Debra J. Saunders

Amnesty International's latest report didn't denounce conditions for U.S. troops captured and held in detention facilities in Iraq. That's because, as far as anyone knows, there are no camps for American prisoners of war in Iraq.
According to Pentagon sources, there is only one U.S. soldier listed as missing-captured in Iraq. Sgt. Keith Maupin, 21, has been missing since April 2004.

 Terrorists in Iraq don't take prisoners. They fight to kill.

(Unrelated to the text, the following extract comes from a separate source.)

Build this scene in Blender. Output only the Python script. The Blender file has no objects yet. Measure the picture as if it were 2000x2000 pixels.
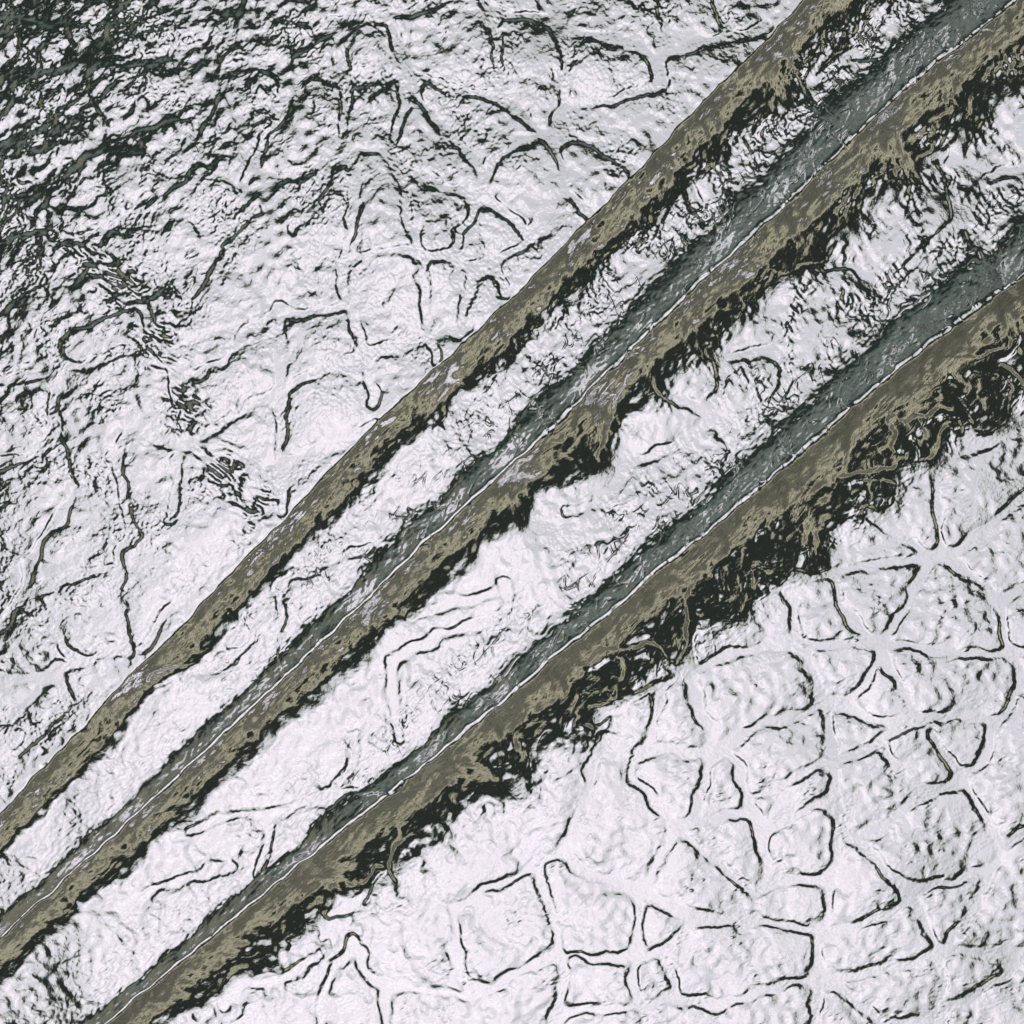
# Close-up of one crinkled silver foil sheet with three diagonal folds.
import bpy, math
import numpy as np

S = 0.0002                 # metres per unit of the sheet's own plan grid (the frame is 2000 units = 0.40 m)
HFOV = math.radians(17.0)  # half field of view
DIST = 1000.0 / math.tan(HFOV)
C = bpy.context.scene

# ------------------------------------------------------------------ camera
cam_d = bpy.data.cameras.new("camera")
cam = bpy.data.objects.new("camera", cam_d)
C.collection.objects.link(cam)
cam.location = (0.0, 0.0, DIST * S)
cam.rotation_euler = (0.0, 0.0, 0.0)
cam_d.sensor_width = 36.0
cam_d.sensor_height = 36.0
cam_d.lens = 18.0 / math.tan(HFOV)
cam_d.clip_start = 0.01
cam_d.clip_end = 200.0
C.camera = cam

# ------------------------------------------------------------------ exposure
C.view_settings.view_transform = 'Standard'
C.view_settings.look = 'None'
C.view_settings.exposure = 0.0
C.view_settings.gamma = 1.0
C.view_settings.use_curve_mapping = False
C.render.engine = 'CYCLES'
C.cycles.max_bounces = 8
C.cycles.glossy_bounces = 6

# ------------------------------------------------------------------ the sky it mirrors:
# a bright overcast opening overhead, an invented dark ring and olive side light shaped for the reflections
W = bpy.data.worlds.new("World")
C.world = W
W.use_nodes = True
nt = W.node_tree
nt.nodes.clear()
N = nt.nodes.new
L = nt.links.new

def val(node, i, v):
    if isinstance(v, (int, float, tuple)):
        node.inputs[i].default_value = v
    else:
        L(v, node.inputs[i])

def math_n(op, a, b=None, c=None, clamp=False):
    n = N('ShaderNodeMath'); n.operation = op; n.use_clamp = clamp
    val(n, 0, a)
    if b is not None: val(n, 1, b)
    if c is not None: val(n, 2, c)
    return n.outputs[0]

def dot_n(v, d):
    n = N('ShaderNodeVectorMath'); n.operation = 'DOT_PRODUCT'
    L(v, n.inputs[0]); n.inputs[1].default_value = d
    return n.outputs['Value']

def noise_n(v, scale, detail, rough=0.5):
    n = N('ShaderNodeTexNoise'); n.noise_dimensions = '3D'
    L(v, n.inputs['Vector']); n.inputs['Scale'].default_value = scale
    n.inputs['Detail'].default_value = detail; n.inputs['Roughness'].default_value = rough
    return n.outputs['Fac']

def ramp_n(fac, stops, interp='LINEAR'):
    n = N('ShaderNodeValToRGB'); n.color_ramp.interpolation = interp
    e = n.color_ramp.elements
    while len(e) < len(stops): e.new(0.5)
    for el, (p, c) in zip(e, stops):
        el.position = p; el.color = (c[0], c[1], c[2], 1.0)
    L(fac, n.inputs[0])
    return n.outputs[0]

def mix_n(f, a, b):
    n = N('ShaderNodeMix'); n.data_type = 'RGBA'
    val(n, 0, f); val(n, 6, a); val(n, 7, b)
    return n.outputs[2]

tc = N('ShaderNodeTexCoord').outputs['Generated']
nrm = N('ShaderNodeVectorMath'); nrm.operation = 'NORMALIZE'; L(tc, nrm.inputs[0])
D_ = nrm.outputs['Vector']
axis = np.array([0.0, -0.09, 1.0]); axis /= np.linalg.norm(axis)
ang = math_n('ARCCOSINE', dot_n(D_, tuple(axis)))                 # radians from the middle of the opening
ang = math_n('MULTIPLY', ang, 180.0 / math.pi)
n1 = noise_n(D_, 5.0, 3.0)
ang = math_n('ADD', ang, math_n('MULTIPLY', math_n('SUBTRACT', n1, 0.5), 12.0))
side = dot_n(D_, (0.694, -0.72, 0.0))                             # + towards lower right
# cloud brightness
n2 = math_n('ADD', noise_n(D_, 5.0, 3.0, 0.5), math_n('MULTIPLY', math_n('SUBTRACT', noise_n(D_, 19.0, 2.0, 0.5), 0.5), 0.5))
cf = math_n('ADD', math_n('DIVIDE', ang, 60.0), math_n('MULTIPLY', math_n('SUBTRACT', n2, 0.5), 0.75))
cloud = ramp_n(cf, [(0.0, (1.10, 1.02, 1.07)), (0.12, (0.90, 0.835, 0.905)), (0.24, (0.77, 0.74, 0.805)), (0.36, (0.66, 0.655, 0.71)), (0.55, (0.59, 0.595, 0.63))])
glow_axis = np.array([0.03, -0.30, 1.0]); glow_axis /= np.linalg.norm(glow_axis)      # bright lobe added to the sky to whiten the sheet's lower middle
va = math_n('MULTIPLY', math_n('ARCCOSINE', dot_n(D_, tuple(glow_axis))), 180.0 / math.pi)
vg = math_n('POWER', 2.718, math_n('MULTIPLY', math_n('POWER', math_n('DIVIDE', va, 11.0), 2.0), -1.0))
cloud_g = N('ShaderNodeMix'); cloud_g.data_type = 'RGBA'; cloud_g.blend_type = 'ADD'
L(vg, cloud_g.inputs[0]); L(cloud, cloud_g.inputs[6]); cloud_g.inputs[7].default_value = (0.22, 0.18, 0.205, 1)
cloud = cloud_g.outputs[2]
a_n = math_n('DIVIDE', ang, 180.0)
opening = ramp_n(a_n, [(0.0, (1, 1, 1)), (28/180, (1, 1, 1)), (32/180, (0.70, 0.72, 0.62)), (35/180, (0.22, 0.23, 0.19)), (39/180, (0.015, 0.02, 0.017)), (1, (0, 0, 0))])
sky = N('ShaderNodeMix'); sky.data_type = 'RGBA'; sky.blend_type = 'MULTIPLY'
sky.inputs[0].default_value = 1.0; L(cloud, sky.inputs[6]); L(opening, sky.inputs[7])
sky = sky.outputs[2]
# dark, olive and teal tones below the opening, made up for the foil's reflections
n3 = noise_n(D_, 14.0, 5.0, 0.65)
low_r = ramp_n(math_n('DIVIDE', math_n('ADD', ang, math_n('MULTIPLY', math_n('SUBTRACT', noise_n(D_, 24.0, 3.0, 0.6), 0.5), 7.0)), 180.0),
               [(0.0, (0, 0, 0)), (38/180, (0.012, 0.014, 0.013)), (61/180, (0.016, 0.019, 0.016)),
                (63.5/180, (0.26, 0.245, 0.175)), (68/180, (0.46, 0.425, 0.305)), (72/180, (0.26, 0.24, 0.175)), (78/180, (0.115, 0.112, 0.085)), (1, (0.05, 0.05, 0.042))])
low_l = ramp_n(a_n, [(0.0, (0, 0, 0)), (38/180, (0.012, 0.015, 0.014)), (54/180, (0.014, 0.021, 0.018)),
                     (63/180, (0.058, 0.078, 0.070)), (76/180, (0.13, 0.155, 0.14)), (95/180, (0.10, 0.115, 0.10)), (1, (0.05, 0.05, 0.04))])
low_l2 = ramp_n(a_n, [(0.0, (0, 0, 0)), (38/180, (0.012, 0.015, 0.014)), (50/180, (0.016, 0.020, 0.017)),
                      (59/180, (0.13, 0.128, 0.095)), (76/180, (0.20, 0.195, 0.15)), (95/180, (0.12, 0.12, 0.09)), (1, (0.05, 0.05, 0.04))])
lend = math_n('MULTIPLY_ADD', dot_n(D_, (-0.72, -0.694, 0.0)), 2.4, 0.12, clamp=True)
low_l = mix_n(lend, low_l, low_l2)
lr_mix = math_n('SMOOTH_MIN', 1.0, math_n('MULTIPLY_ADD', side, 2.2, 0.35, clamp=True), 0.05)
low = mix_n(lr_mix, low_l, low_r)
vary = N('ShaderNodeMix'); vary.data_type = 'RGBA'; vary.blend_type = 'MULTIPLY'
vary.inputs[0].default_value = 1.0
L(low, vary.inputs[6]); L(ramp_n(n3, [(0.32, (0.35, 0.38, 0.38)), (0.52, (0.95, 0.95, 0.95)), (0.68, (1.7, 1.65, 1.6))]), vary.inputs[7])
tot = N('ShaderNodeMix'); tot.data_type = 'RGBA'; tot.blend_type = 'ADD'
tot.inputs[0].default_value = 1.0; L(sky, tot.inputs[6]); L(vary.outputs[2], tot.inputs[7])
bg = N('ShaderNodeBackground'); L(tot.outputs[2], bg.inputs[0]); bg.inputs[1].default_value = 1.0
wo = N('ShaderNodeOutputWorld'); L(bg.outputs[0], wo.inputs[0])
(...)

Larry Greer, spokesman for the Pentagon's POW/MIA office, noted that while there is no way of knowing how the terrorists would treat U.S. detainees, it is clear how they treat hostages: "Their treatment appears to be torture followed by execution."

 So Amnesty International cannot refer to a POW camp run by Iraqi and foreign insurgents fighting the U.S.-led coalition as it does to the U.S. detention facility at Guantanamo Bay -- as a "gulag of our times, entrenching the notion that people can be detained without any recourse to the law." The dead don't talk.

 I do not believe that Amnesty International is indifferent to the carnage committed by what it calls "armed groups opposed to the presence of U.S.-led forces in Iraq." The group's 2005 report does cite "gross human-rights abuses which caused thousands of civilian casualties." It also reports that insurgents have engaged in kidnapping for ransom and, "Some kidnap victims, including children, were killed."

 I do believe, however, that Amnesty is too easy on terrorists in Iraq, and too hard on the U.S. effort.

 Note how Amnesty's language -- "armed groups opposed to the presence of U.S.-led forces in Iraq" -- cleanses the aim of the terrorists. Men who blow up mosques, kill children and butcher Iraqi police and military trainees are fighting more than coalition troops. They are fighting to keep Iraq from being free.

 The Washington Post editorial page, among others, scolded Amnesty for comparing Guantanamo Bay to the Soviet "gulag." There is, after all, a big difference between thousands of concentration camps housing more than 20 million people over decades and a detention camp that houses some 500 captured enemy combatants. A more apt comparison would be Stalin's gulag to the prisons of Saddam Hussein.

 I don't like bashing Amnesty International, which for years has done important work that shined the light on ruthless, bloody tyrants. But the group's leaders have wandered off the path if they think that President Bush is the planet's big bad guy. This is a man who has sent troops to risk their lives protecting U.S. interests, but also to free Afghans and Iraqis from tyrants. And Amnesty doesn't care.